A final year student in northern Hebei province killed herself in February after months of job-seeking frustration. She wrote of her fear of "letting down" her family in her diary.

"A university student, who can't do anything, complaining all day about this and that, with high aspirations but low abilities, looking down on hard work, can't get a skilled job… This is the tragedy of a university student!" a excerpt of her diary reproduced in local media said months before she died.

The government response has mixed sympathy with censure, promising to pull out all the stops to find jobs for graduates, while demanding they abandon their "elitist" leanings and accept humbler work and lower salaries in more remote posts.

Chinese Premier Wen Jiabao made a surprise visit to a Beijing university in December, where he told students: "Your difficulties are my difficulties, and if you are worried, then I am more worried than you."

Authorities have rushed out a raft of incentives to get companies to hire and promised subsidies to graduates who launch their own "innovation-based" start-ups.

Beijing's labour bureau has promised resident graduates will get "at least one job offer" in the coming months, while provincial governments have raised enrolments for post-graduate studies to keep students occupied for a couple of years.

The measures have done little for Chen Ying, a 25-year-old international trade graduate from northern Inner Mongolia who shares a poky room with another graduate in east Beijing.

LOWERING EXPECTATIONS

After a fruitless year of looking for jobs, Chen has lowered the bar to consider reception and entry-level sales jobs. The problem is, so has everyone else, she said, sipping on a soft drink at a fast food restaurant.

"I have been to more than 30 interviews and made dozens more applications," said Chen, who remains jobless despite being highly motivated and able to speak English.

With parents helping her pay the rent, Chen counts herself as lucky. "I know graduates who are sleeping six to a room in this city," she said.

The government has been careful to link graduate employment woes to the global financial crisis, but the problem has been years in the making, analysts say.

"Kuo zhao", a government drive launched in 1998 to push students into higher education, has seen China's graduate base quadruple in a decade, outpacing the growth of skilled jobs to absorb them, and putting downward pressure on salaries.

"These new graduates have knocked the labour market out of balance," said Wang Zhiyong, a researcher with the China Academy of Social Sciences (CASS), a government think-tank.

"But there are still many low-level industries. Many companies say 'I don't need graduates, I can just train a migrant worker and save costs.' They don't actually need university students with high skills or qualifications to operate."
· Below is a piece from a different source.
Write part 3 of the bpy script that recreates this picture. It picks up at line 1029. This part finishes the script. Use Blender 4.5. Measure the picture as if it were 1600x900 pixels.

With skilled jobs at a premium, local media have reported graduates vying for cleaning and nanny positions. Students at teeming job fairs have said they would be prepared to take lower salaries and government posts in poor rural areas.

The gloom pervades online discussion boards, but anger is rare. A challenge to the government's authority is unlikely, according to Zhang Yi, deputy director of the Research Centre for Labour and Social Security, within CASS.

"Graduates will not be included in the main groups which could threaten social stability as long as we keep economic growth at 8 percent," said Zhang, referring to the benchmark China regards as a minimum to absorb surplus labour.

In dusty Xiaojiahe, where slogans urge tenants to "love the country and abide by the law", the afternoons are peaceful before sunset ushers in a rowdy parade of migrant workers returning home to bunk beds as cheap as 260 yuan ($38) a month.

"Some graduate are at work. Those who aren't are out looking, or looking for jobs online," said an unemployed logistics graduate surnamed Zhao, slurping a 4 yuan bowl of hand-pulled noodles at an outdoor stall. Few graduates are idle.

Zhao, like many others, had given up on finding a good job in the current climate, and was hitting the books to prepare for an enrolment exam for a higher degree. It would leave little time for protests or demonstrations, were they ever to occur.

"Not only would it be dangerous to participate, it wouldn't change anything," Zhao said.